Jusqu’au jour où l’on rencontre Charles Dantzig en personne, justement le voilà qui surgit dans le café où il nous a donné rendez-vous : il nous a trouvé un moment entre une interview sur France Culture et son avion pour Ajaccio où il est l’invité d’ Histoires d’œuvres au Palais Fesch. Et, bien que ce soit la première fois, on le reconnait à cause d’Instagram, de la télé et des journaux, mais aussi parce qu’on retrouve dans sa façon de s’habiller et de se mouvoir l’élégance désinvolte de son style dans ses livres. Ce n’est pas toujours le cas, un homme n’est pas toujours à l’image de son oeuvre. Dantzig écrit lui-même (Théorie des réputations) :« On juge des hommes en fonction de la sensation qu’ils vous donnent quand on devrait les juger en fonction des œuvres dont ils nous enchantent. » Parfois elles coïncident. 

Non, le risque, quand on rencontre unécrivain avec qui l’on entretient depuis longtemps une conversation silencieuse, c’est que cette fois, ce qu’on lui dit, il va l’entendre. Alors le mieux c’est de mettre tout de suite le sujet sur la Corse.  

Nous : - Dans Théorie de choses que les Français savent mieux faire que les autres, vous citez les aéroports élégants, les routes à platanes. Est-ce qu’il y aurait une théorie de ce que les Corses font mieux que les autres ? A part les empereurs ? (on se croit habile, sachant qu’il a écrit un essai, pardon, une forme d’essai, intitulé Les trois stades du légendaire. Le napoléonisme).  

Lui : - Ils savent pratiquer un terrorisme esthétique de bon aloi, quand ils posaient des bombes sur des maisons moches construites illégalement. Avant la loi sur le littoral, ça a peut-être empêché la baléarisation de la Corse. Et puis, ceux qui savent mieux faire l’humour anglais ce sont les Corses. Il y a un humour corse très anglais, à froid, qui se manifeste sans rire, qui est ironique, très flegmatique, très différent de ce que peut être l’humour romain ou napolitain. 
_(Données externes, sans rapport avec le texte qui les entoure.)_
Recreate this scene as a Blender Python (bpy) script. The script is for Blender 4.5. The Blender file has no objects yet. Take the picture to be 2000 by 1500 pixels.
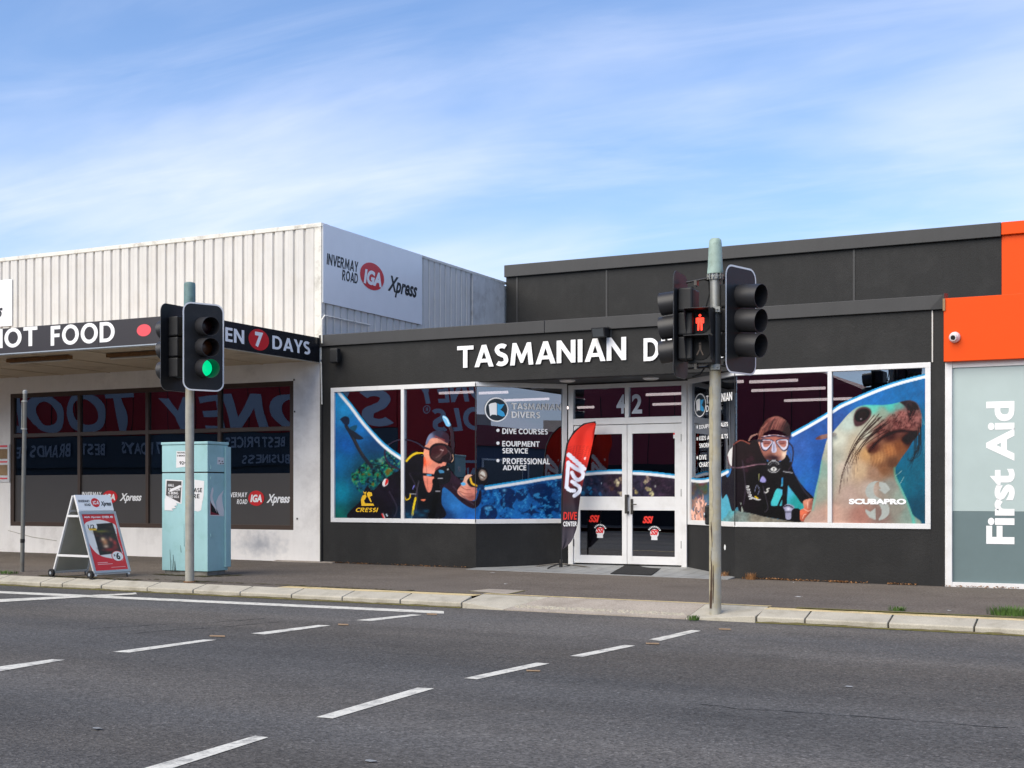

Il s’arrête un instant, à la recherche du, mot juste.  

- Ils sont réservés. Voilà une chose que les Corses savent mieux faire que les autres, c’est être réservés.   

Nous : -A propos de mot, vous dites quelque part (il a écrit trente livres, comment se souvenir de tout ?) que chaque écrivain a son mot approbateur et son mot réprobateur. Vous dites par exemple que pour Stendhal, c’est « gaieté » et « platitude ». Quels seraient les vôtres ? 

Il hésite, incarnation de sa Théorie de l’insuffisance des mots où il écrit : « Un écrivain est seul et les mots, des milliers ». Et tandis qu’il réfléchit, tout à coup on a l’impression d’apercevoir ce nuage de milliers de mots parmi lesquels il est en train de choisir. Mais il reste sur sa réserve :  

- Je présume que pour moi cela doit changer au fil du temps parce que j’aime bien me faire des modes. Je n’aime pas me figer dans un système de pensées, j’aime bien renouveler les choses.  

Finalement il se prend au jeu.  

- Ca dépend si on parle de gens ou si on parle de livres. Pour les gens, mon mot désaprobateur c’est« salaud ». D’ailleurs il y a une Théorie des salauds dans ce livre. Et le mot approbateur ça serait « bien ». Pour les livres, je dis assez souvent « génial ».  

Un grand auteur tout simple, au fond. 

La fin de la conversation nous entraîne du génie à l’éternité en passant par les cimetières. Et là, il revient au tout début :  

- Ce que les Corses font de mieux, c’est les tombes au bord de la mer. On sait très bien d’où ça vient, que les terrainsne valaient rien, mais on pourrait faire la théorie que ça participe aussi d’un certain goût de la Corse pour la violence. Les Corses sont très obligeants envers la mort, ils lui donnent la plus belle vue. « La mort a vue sur mer ».Ca fait titre de roman des années 50. 

Décidemment, il a un truc avec les titres.